I think it's foolish to assume to have the magic tool that will instantly give you a meaningful probability distribution that can statistically reproduce arbitrary datasets. Once you've choosen a certain bandwidth (by fixed binning, or choosing a kernel) you've lost the ability to resolve structure finer than this, and you cannot quantify parameters (e.g. the macroscopic view) much larger than that.

But of course, playing around with these parameters will hopefully give you a nice plot, insight into the problem and allow you to propose a proper model describing your data. Then you can fit this model to your data and extract the model parameters more precisely.

And when the distribution width of the toplogical features match your kernel sizes, of course, this PDF will look almost identical as the density plots.

Indeed, although Q-Q plots are very unlikely to be understood by people who don't have a good grasp of statistics, whereas a misleading histogram will be (and probably without knowledge of the caveats behind histograms).
A great point, but therein lies my biggest complaint with the simplification of statistics that I see in the startup world--sometimes the technical details are actually important. As an analogy, while mass-production has given us a car that anyone can operate, we are largely helpless when one breaks down. Complications abound when individuals try to leverage an overly-simplistic view of a subject (raise your hand if you've heard "We are 95% sure the true [...] lies in this confidence interval").

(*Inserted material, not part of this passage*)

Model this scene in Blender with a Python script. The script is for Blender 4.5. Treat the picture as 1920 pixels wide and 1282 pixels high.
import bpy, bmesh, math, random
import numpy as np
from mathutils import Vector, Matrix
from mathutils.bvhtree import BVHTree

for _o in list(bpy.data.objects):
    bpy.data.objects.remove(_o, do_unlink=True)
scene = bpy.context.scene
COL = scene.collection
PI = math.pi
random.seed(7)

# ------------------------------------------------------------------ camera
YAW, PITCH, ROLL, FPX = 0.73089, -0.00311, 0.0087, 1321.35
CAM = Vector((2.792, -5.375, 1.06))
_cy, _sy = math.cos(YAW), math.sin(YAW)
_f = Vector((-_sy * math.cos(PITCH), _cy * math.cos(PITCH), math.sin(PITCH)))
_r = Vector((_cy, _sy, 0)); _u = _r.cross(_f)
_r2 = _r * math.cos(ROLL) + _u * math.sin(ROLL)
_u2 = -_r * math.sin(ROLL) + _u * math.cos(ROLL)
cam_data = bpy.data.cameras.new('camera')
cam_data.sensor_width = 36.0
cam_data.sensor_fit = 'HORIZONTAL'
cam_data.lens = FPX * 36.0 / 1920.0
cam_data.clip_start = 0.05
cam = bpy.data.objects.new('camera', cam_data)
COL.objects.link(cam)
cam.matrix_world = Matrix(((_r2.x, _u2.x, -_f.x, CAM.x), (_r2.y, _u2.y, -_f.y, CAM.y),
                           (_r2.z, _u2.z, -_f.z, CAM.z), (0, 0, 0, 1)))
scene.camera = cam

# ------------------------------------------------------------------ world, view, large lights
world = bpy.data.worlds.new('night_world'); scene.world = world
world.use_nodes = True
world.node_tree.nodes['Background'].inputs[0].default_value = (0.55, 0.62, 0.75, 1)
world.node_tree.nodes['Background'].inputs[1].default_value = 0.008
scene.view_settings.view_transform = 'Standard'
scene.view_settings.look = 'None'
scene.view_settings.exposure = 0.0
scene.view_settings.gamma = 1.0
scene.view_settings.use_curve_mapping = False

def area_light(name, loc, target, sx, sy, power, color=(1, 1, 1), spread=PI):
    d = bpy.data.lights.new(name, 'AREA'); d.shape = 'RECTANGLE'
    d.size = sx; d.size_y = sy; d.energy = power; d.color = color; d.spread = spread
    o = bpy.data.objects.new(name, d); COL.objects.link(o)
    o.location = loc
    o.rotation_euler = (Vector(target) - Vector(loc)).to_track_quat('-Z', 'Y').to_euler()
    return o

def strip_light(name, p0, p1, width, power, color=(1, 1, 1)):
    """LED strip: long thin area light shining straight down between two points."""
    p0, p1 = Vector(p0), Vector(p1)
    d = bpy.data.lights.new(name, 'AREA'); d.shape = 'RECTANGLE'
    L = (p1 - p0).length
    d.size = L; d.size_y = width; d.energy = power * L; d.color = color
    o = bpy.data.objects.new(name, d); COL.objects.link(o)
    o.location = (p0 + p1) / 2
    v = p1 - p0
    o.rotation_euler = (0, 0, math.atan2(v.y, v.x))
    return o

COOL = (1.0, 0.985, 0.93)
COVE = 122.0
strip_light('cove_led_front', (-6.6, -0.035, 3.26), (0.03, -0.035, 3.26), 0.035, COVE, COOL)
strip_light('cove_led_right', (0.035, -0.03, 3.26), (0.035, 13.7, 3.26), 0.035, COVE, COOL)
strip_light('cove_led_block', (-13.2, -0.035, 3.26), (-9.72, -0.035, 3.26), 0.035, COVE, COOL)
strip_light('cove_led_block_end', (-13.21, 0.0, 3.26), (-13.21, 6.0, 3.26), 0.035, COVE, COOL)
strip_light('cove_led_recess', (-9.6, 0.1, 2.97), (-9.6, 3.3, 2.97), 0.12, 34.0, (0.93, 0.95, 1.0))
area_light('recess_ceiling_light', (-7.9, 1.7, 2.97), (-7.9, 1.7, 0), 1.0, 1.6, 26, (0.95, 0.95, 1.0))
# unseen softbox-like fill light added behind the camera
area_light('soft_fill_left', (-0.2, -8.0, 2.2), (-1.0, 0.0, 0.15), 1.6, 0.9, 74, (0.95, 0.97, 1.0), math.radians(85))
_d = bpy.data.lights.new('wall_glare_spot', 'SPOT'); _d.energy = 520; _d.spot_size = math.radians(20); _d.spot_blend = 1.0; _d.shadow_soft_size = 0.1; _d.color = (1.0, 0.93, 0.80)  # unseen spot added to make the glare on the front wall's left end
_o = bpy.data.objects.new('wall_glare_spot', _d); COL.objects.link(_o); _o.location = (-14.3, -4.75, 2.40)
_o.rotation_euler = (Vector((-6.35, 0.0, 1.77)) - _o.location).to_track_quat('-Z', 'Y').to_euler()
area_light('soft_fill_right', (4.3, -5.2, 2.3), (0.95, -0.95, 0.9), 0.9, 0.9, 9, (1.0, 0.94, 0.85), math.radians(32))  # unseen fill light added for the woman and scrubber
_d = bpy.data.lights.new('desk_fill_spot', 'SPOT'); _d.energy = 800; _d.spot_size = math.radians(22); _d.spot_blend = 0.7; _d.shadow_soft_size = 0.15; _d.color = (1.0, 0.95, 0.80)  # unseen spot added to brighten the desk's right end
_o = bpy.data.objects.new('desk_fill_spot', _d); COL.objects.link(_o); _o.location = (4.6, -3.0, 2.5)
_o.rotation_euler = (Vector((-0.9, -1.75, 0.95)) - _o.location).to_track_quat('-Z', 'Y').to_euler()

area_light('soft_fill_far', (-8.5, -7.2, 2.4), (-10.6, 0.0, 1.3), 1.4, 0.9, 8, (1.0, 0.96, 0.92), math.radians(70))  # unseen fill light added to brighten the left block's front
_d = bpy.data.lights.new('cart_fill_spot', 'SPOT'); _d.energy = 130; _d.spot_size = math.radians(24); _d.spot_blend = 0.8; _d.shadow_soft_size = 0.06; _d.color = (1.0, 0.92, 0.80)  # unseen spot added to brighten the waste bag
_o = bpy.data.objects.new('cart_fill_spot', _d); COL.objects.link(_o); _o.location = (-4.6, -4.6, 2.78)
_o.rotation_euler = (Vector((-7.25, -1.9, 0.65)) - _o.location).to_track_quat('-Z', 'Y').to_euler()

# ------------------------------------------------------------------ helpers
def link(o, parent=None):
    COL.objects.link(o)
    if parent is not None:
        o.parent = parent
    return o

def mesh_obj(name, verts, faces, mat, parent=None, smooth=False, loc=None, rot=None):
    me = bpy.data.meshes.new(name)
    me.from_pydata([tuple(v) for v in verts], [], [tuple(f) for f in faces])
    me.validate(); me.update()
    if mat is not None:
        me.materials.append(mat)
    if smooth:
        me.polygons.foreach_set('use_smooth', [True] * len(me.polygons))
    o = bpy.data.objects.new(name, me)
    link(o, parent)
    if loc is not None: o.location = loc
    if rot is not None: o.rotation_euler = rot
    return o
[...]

To the credit of the shadier individuals in my profession, this histogram subtlety nicely highlights how it can be quite easy to bend the data to your argument using ad-hoc procedures (KDEs, hists, QQs, boxplots). A carefully chosen bin width, smoothing parameter, or covariate can present a different view of the data than some other parameter/covariate. That's why it's nice to have other statisticians capable of reproducing and disseminating the work.